**Given instruction:** Please, without the pictures, retype exactly the lines from the start of the material through the line that holds "COL = scene.collection".

▬▬▬

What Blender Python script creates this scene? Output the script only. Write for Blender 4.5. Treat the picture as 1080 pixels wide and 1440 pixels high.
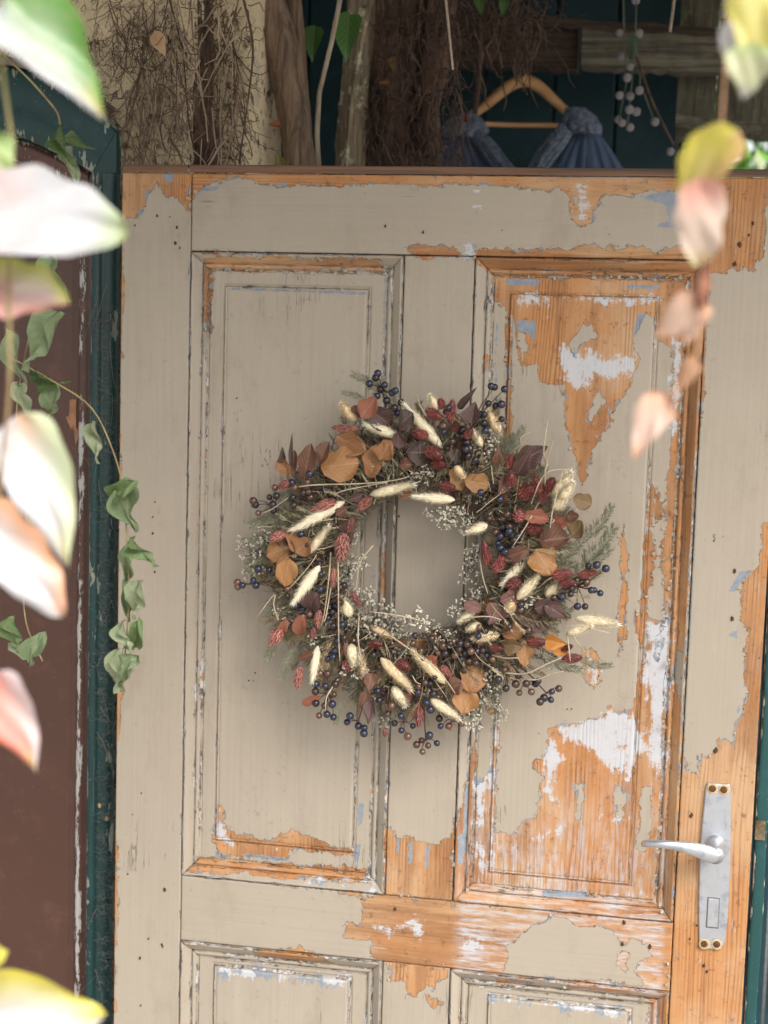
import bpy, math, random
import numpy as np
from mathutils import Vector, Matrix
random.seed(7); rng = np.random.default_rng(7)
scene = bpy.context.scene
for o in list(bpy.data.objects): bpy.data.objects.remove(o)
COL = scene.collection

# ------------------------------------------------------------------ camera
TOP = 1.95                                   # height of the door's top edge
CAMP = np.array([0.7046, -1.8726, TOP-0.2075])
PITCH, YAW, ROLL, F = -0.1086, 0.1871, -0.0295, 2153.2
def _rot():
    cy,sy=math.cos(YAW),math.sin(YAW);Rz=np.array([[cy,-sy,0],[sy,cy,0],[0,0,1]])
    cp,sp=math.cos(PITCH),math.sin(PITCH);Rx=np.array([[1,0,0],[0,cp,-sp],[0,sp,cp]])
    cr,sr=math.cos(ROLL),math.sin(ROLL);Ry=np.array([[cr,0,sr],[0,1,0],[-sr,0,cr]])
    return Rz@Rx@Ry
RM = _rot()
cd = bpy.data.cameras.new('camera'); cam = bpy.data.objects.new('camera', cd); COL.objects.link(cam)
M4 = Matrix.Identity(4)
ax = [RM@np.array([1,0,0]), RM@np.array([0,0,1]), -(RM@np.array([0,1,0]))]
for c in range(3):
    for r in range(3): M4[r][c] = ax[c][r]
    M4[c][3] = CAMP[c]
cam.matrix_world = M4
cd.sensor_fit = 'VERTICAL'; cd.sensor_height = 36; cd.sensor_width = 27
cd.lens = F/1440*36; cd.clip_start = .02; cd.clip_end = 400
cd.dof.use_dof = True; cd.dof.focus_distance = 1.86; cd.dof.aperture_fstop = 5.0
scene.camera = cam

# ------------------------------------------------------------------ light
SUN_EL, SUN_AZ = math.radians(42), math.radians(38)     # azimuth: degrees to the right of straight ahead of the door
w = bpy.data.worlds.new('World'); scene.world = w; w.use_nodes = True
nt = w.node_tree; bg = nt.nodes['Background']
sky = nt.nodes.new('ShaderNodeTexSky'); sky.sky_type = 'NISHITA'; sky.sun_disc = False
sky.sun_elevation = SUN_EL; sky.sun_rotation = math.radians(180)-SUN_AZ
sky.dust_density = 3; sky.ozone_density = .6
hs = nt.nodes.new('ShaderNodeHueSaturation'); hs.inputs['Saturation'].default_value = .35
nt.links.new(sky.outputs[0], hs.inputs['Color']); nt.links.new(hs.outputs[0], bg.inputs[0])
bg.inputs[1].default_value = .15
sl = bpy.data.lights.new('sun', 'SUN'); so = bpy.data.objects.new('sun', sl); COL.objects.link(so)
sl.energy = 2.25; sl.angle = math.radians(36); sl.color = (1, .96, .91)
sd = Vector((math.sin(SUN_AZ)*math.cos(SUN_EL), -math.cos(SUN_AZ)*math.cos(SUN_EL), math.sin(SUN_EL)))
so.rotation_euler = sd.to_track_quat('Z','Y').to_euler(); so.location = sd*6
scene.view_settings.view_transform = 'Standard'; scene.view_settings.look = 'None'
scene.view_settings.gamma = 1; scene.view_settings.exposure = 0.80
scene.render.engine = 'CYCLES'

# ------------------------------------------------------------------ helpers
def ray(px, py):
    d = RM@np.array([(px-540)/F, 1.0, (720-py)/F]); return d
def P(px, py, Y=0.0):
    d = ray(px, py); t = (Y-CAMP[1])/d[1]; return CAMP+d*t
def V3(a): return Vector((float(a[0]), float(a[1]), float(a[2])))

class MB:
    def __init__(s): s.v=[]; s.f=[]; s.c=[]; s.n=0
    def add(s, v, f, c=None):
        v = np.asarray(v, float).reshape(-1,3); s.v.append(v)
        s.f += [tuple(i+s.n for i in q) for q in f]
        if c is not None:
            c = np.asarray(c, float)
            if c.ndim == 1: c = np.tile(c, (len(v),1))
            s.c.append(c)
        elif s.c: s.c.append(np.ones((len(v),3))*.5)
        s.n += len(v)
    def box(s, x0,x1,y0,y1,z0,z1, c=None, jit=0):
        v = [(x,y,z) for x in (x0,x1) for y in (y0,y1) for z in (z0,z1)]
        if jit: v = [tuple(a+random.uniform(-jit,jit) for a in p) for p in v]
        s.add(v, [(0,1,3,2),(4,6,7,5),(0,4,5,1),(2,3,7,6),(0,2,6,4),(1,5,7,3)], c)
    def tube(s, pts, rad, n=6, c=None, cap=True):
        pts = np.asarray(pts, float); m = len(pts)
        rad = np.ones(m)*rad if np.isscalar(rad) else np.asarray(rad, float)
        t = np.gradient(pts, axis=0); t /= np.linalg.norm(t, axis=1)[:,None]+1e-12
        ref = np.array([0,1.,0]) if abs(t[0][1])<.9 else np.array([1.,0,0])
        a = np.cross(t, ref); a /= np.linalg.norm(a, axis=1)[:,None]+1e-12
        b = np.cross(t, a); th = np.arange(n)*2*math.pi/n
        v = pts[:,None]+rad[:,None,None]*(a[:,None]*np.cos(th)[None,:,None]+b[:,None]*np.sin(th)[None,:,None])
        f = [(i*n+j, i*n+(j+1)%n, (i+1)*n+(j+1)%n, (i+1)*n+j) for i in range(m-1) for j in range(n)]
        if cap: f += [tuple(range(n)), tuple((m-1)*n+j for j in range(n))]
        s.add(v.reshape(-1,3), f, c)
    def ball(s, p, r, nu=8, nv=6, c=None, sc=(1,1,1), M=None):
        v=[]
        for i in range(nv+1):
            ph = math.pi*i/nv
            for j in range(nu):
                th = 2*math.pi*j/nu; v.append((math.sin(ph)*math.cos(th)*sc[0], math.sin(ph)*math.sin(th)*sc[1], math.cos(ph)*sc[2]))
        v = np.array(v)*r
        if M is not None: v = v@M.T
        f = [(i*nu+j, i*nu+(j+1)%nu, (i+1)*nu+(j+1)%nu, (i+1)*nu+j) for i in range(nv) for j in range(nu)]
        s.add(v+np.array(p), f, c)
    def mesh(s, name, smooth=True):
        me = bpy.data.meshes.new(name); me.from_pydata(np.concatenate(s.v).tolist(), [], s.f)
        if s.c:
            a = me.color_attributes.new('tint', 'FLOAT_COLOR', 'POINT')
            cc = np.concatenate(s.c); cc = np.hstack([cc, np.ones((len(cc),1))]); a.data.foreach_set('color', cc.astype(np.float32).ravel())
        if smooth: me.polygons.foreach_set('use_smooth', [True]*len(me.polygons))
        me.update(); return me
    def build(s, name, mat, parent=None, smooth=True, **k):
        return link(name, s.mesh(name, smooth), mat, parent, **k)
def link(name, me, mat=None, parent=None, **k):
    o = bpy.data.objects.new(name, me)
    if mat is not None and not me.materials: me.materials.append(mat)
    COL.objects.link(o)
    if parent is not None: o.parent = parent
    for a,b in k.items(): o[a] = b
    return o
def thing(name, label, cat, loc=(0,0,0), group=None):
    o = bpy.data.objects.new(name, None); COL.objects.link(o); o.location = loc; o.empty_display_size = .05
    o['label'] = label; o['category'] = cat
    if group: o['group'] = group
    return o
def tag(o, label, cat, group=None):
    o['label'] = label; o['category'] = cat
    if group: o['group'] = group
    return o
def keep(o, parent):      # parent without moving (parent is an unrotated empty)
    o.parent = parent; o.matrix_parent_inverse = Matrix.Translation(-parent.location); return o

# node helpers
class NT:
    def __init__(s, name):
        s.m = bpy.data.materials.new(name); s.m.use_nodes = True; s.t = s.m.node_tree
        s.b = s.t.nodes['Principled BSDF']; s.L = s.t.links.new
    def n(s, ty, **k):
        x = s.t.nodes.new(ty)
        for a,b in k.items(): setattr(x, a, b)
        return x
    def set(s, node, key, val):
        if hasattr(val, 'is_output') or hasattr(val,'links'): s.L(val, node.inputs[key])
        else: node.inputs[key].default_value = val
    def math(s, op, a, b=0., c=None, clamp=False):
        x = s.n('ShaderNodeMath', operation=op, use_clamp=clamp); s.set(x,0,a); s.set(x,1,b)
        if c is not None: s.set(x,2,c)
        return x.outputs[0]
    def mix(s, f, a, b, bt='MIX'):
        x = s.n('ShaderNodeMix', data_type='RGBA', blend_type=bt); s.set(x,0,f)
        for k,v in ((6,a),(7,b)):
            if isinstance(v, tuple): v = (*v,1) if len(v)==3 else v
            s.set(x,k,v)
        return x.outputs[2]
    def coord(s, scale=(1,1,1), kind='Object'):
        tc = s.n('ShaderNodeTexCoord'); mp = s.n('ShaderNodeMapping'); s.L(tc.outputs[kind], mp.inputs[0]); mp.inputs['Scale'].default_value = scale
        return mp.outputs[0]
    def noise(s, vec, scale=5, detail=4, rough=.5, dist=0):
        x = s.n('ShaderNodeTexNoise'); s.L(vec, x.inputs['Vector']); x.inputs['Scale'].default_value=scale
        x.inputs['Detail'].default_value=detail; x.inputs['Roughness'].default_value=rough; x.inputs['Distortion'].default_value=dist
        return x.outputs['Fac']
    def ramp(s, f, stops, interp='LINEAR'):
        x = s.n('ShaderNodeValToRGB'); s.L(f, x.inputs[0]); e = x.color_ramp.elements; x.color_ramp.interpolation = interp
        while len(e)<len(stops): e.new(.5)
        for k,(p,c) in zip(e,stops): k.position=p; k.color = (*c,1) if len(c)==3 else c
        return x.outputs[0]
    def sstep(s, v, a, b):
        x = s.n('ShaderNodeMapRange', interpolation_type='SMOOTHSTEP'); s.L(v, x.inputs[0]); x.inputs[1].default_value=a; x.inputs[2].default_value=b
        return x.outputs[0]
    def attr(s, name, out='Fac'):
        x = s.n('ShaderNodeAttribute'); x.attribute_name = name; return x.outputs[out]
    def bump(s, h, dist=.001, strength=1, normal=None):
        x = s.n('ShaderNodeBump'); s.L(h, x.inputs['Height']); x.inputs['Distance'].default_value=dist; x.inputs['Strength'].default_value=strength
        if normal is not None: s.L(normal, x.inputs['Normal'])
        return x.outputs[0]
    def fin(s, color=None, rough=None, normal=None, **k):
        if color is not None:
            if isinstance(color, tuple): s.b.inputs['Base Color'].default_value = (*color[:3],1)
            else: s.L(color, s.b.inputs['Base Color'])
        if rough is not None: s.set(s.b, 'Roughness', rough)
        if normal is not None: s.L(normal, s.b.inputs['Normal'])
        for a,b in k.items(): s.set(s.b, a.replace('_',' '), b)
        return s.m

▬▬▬

**Task answer:**
What Blender Python script creates this scene? Output the script only. Write for Blender 4.5. Treat the picture as 1080 pixels wide and 1440 pixels high.
import bpy, math, random
import numpy as np
from mathutils import Vector, Matrix
random.seed(7); rng = np.random.default_rng(7)
scene = bpy.context.scene
for o in list(bpy.data.objects): bpy.data.objects.remove(o)
COL = scene.collection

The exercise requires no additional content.